▶ Exercise description: Repeat only the lines running from the beginning of the material through the line that contains "(.62,.49,.24), (.40,.29,.13), bump=.45)".

- - - - -

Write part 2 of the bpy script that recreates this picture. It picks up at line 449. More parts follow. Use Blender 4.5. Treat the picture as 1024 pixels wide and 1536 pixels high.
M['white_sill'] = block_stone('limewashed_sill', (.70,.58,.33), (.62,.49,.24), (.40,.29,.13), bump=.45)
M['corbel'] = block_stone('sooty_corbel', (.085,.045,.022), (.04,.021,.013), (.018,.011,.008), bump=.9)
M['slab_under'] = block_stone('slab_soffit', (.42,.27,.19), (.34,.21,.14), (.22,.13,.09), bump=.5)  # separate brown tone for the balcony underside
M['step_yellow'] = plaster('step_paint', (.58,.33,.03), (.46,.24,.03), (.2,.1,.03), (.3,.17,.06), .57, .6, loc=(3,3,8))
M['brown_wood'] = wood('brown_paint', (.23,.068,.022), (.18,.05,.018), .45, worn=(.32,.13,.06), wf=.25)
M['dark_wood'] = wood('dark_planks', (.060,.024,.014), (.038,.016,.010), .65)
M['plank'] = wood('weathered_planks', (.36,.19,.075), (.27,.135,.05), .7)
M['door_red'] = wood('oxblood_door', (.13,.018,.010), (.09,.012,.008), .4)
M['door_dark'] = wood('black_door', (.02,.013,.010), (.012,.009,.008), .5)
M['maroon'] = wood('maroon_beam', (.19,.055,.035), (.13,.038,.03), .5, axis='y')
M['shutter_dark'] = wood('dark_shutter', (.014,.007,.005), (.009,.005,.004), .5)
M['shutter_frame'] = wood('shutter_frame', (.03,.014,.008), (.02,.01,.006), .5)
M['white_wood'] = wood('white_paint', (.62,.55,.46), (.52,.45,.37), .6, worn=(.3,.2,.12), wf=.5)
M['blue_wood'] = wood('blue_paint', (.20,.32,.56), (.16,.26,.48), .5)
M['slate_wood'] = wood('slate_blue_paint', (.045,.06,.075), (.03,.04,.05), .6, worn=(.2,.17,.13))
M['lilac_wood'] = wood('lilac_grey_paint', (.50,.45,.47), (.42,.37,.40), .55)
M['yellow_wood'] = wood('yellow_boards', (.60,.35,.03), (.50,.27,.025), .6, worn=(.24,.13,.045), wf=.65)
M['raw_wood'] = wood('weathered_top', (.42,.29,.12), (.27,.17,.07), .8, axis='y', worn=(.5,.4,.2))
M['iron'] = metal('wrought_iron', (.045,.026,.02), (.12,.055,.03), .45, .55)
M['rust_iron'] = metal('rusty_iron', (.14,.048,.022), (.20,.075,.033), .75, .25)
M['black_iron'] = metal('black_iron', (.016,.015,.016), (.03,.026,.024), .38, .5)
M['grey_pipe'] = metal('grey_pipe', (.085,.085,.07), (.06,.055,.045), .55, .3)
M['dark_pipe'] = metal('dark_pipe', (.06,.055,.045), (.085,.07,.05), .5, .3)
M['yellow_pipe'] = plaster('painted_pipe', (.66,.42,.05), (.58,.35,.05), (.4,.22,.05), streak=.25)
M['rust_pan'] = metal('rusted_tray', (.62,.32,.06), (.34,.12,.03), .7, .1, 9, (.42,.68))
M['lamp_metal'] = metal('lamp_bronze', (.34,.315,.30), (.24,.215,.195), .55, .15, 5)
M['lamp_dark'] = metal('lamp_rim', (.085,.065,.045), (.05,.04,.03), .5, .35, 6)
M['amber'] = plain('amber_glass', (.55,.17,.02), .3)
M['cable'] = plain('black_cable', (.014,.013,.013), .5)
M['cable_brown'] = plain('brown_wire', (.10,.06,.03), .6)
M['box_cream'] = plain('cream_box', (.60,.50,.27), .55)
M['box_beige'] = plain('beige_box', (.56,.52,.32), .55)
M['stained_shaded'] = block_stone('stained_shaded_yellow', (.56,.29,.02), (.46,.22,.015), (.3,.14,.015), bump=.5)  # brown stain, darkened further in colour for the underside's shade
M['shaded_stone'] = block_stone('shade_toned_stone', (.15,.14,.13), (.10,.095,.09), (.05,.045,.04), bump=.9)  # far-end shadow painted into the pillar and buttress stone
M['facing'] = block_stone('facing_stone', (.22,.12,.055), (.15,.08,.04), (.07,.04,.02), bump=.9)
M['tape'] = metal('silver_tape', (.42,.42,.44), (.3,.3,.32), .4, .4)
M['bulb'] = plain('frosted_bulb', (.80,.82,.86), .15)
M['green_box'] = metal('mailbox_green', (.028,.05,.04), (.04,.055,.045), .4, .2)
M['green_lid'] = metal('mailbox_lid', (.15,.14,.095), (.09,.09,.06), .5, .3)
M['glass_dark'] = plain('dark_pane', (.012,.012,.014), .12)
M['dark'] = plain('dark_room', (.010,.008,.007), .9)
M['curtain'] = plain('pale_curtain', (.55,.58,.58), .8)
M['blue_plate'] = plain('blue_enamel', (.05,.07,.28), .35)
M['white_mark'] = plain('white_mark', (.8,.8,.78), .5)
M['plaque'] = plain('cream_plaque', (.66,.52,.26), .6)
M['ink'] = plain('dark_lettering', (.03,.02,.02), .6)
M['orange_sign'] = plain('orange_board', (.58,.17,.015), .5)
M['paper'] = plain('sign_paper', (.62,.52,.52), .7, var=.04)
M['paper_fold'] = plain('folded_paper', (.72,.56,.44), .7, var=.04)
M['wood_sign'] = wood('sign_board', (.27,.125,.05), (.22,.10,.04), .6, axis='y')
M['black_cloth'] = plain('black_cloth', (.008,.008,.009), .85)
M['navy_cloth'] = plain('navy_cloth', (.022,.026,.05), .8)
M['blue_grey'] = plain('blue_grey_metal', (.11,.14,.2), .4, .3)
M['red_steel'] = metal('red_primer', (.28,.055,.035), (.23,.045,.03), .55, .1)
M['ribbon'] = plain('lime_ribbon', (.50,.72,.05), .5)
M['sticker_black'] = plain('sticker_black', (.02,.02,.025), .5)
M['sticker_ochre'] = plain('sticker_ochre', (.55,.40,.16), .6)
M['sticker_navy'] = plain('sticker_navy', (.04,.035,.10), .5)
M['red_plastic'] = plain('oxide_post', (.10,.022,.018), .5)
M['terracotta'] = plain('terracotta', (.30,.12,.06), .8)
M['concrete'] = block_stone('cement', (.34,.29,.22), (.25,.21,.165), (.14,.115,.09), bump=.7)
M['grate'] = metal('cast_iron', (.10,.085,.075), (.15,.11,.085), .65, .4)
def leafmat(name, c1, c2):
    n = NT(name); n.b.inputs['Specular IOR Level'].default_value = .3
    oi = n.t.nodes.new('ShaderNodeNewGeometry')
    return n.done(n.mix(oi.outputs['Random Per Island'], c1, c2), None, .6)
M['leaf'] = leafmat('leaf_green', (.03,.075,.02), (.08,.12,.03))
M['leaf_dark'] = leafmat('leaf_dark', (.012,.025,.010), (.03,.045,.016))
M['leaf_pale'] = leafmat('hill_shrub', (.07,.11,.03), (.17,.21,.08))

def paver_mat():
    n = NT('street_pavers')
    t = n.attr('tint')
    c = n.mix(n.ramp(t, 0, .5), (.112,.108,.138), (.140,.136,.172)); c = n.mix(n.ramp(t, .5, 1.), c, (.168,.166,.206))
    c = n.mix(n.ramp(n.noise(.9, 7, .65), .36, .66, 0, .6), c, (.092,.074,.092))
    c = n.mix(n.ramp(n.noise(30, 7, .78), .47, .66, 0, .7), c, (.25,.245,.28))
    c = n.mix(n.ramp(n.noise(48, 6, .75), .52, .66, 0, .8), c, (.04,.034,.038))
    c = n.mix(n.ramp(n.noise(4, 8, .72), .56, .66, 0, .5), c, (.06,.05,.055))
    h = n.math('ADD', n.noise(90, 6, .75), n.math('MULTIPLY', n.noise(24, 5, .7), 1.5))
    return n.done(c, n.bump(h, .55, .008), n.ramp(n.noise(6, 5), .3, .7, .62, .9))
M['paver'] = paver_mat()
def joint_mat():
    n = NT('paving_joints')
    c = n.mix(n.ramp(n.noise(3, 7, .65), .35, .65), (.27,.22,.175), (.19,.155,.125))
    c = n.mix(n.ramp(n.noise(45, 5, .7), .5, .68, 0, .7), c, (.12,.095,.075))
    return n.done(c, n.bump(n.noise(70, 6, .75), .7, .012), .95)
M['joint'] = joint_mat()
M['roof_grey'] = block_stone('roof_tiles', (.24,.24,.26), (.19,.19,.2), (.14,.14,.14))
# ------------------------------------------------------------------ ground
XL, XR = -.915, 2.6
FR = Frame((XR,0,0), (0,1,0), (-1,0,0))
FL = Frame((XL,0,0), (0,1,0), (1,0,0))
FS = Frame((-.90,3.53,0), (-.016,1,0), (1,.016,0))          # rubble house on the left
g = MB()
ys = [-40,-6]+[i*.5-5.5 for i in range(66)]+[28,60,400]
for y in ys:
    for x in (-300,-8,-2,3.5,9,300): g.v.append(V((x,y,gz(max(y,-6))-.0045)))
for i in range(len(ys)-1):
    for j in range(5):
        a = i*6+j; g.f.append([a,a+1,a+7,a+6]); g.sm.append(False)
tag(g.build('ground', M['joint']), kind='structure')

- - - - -

▶ Worked answer:
Write part 2 of the bpy script that recreates this picture. It picks up at line 449. More parts follow. Use Blender 4.5. Treat the picture as 1024 pixels wide and 1536 pixels high.
M['white_sill'] = block_stone('limewashed_sill', (.70,.58,.33), (.62,.49,.24), (.40,.29,.13), bump=.45)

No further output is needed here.